→ INFORMATION SUPPLIED:
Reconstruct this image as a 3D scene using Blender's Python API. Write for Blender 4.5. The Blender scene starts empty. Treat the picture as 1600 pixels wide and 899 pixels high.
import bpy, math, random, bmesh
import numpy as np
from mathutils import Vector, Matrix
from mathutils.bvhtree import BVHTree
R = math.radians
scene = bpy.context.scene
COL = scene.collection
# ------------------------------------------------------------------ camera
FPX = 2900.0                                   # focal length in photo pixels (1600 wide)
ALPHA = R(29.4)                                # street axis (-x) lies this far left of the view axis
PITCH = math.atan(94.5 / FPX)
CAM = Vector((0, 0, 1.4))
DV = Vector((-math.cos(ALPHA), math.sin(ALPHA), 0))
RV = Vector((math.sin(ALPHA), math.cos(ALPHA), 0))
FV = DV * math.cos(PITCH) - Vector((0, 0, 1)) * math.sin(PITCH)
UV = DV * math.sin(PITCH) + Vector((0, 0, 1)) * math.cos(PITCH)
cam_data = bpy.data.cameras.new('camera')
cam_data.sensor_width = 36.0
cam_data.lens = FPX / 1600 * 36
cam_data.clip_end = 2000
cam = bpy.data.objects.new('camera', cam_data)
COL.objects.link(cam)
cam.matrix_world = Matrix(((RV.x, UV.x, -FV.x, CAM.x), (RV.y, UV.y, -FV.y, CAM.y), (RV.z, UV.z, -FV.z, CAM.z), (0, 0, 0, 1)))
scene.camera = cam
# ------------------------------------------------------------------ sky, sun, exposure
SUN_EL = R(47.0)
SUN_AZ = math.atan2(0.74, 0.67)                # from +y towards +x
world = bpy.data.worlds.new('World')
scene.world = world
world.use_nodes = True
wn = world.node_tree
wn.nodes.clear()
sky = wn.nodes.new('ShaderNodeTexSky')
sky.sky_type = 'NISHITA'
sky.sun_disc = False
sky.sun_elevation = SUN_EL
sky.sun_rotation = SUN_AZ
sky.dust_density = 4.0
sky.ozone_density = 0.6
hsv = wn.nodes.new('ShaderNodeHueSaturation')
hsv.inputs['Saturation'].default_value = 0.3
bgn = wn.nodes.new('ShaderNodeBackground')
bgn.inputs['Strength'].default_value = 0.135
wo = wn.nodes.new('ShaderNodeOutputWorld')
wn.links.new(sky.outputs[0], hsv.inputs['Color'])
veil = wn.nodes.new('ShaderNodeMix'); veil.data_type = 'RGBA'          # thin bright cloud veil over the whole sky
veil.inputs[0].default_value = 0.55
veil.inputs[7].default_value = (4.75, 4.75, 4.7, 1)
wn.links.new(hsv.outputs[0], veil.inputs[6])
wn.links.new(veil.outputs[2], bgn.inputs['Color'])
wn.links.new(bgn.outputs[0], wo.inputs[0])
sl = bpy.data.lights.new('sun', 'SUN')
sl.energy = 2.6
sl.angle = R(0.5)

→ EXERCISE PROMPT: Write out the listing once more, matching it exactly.

→ PROBLEM SOLUTION:
Reconstruct this image as a 3D scene using Blender's Python API. Write for Blender 4.5. The Blender scene starts empty. Treat the picture as 1600 pixels wide and 899 pixels high.
import bpy, math, random, bmesh
import numpy as np
from mathutils import Vector, Matrix
from mathutils.bvhtree import BVHTree
R = math.radians
scene = bpy.context.scene
COL = scene.collection
# ------------------------------------------------------------------ camera
FPX = 2900.0                                   # focal length in photo pixels (1600 wide)
ALPHA = R(29.4)                                # street axis (-x) lies this far left of the view axis
PITCH = math.atan(94.5 / FPX)
CAM = Vector((0, 0, 1.4))
DV = Vector((-math.cos(ALPHA), math.sin(ALPHA), 0))
RV = Vector((math.sin(ALPHA), math.cos(ALPHA), 0))
FV = DV * math.cos(PITCH) - Vector((0, 0, 1)) * math.sin(PITCH)
UV = DV * math.sin(PITCH) + Vector((0, 0, 1)) * math.cos(PITCH)
cam_data = bpy.data.cameras.new('camera')
cam_data.sensor_width = 36.0
cam_data.lens = FPX / 1600 * 36
cam_data.clip_end = 2000
cam = bpy.data.objects.new('camera', cam_data)
COL.objects.link(cam)
cam.matrix_world = Matrix(((RV.x, UV.x, -FV.x, CAM.x), (RV.y, UV.y, -FV.y, CAM.y), (RV.z, UV.z, -FV.z, CAM.z), (0, 0, 0, 1)))
scene.camera = cam
# ------------------------------------------------------------------ sky, sun, exposure
SUN_EL = R(47.0)
SUN_AZ = math.atan2(0.74, 0.67)                # from +y towards +x
world = bpy.data.worlds.new('World')
scene.world = world
world.use_nodes = True
wn = world.node_tree
wn.nodes.clear()
sky = wn.nodes.new('ShaderNodeTexSky')
sky.sky_type = 'NISHITA'
sky.sun_disc = False
sky.sun_elevation = SUN_EL
sky.sun_rotation = SUN_AZ
sky.dust_density = 4.0
sky.ozone_density = 0.6
hsv = wn.nodes.new('ShaderNodeHueSaturation')
hsv.inputs['Saturation'].default_value = 0.3
bgn = wn.nodes.new('ShaderNodeBackground')
bgn.inputs['Strength'].default_value = 0.135
wo = wn.nodes.new('ShaderNodeOutputWorld')
wn.links.new(sky.outputs[0], hsv.inputs['Color'])
veil = wn.nodes.new('ShaderNodeMix'); veil.data_type = 'RGBA'          # thin bright cloud veil over the whole sky
veil.inputs[0].default_value = 0.55
veil.inputs[7].default_value = (4.75, 4.75, 4.7, 1)
wn.links.new(hsv.outputs[0], veil.inputs[6])
wn.links.new(veil.outputs[2], bgn.inputs['Color'])
wn.links.new(bgn.outputs[0], wo.inputs[0])
sl = bpy.data.lights.new('sun', 'SUN')
sl.energy = 2.6
sl.angle = R(0.5)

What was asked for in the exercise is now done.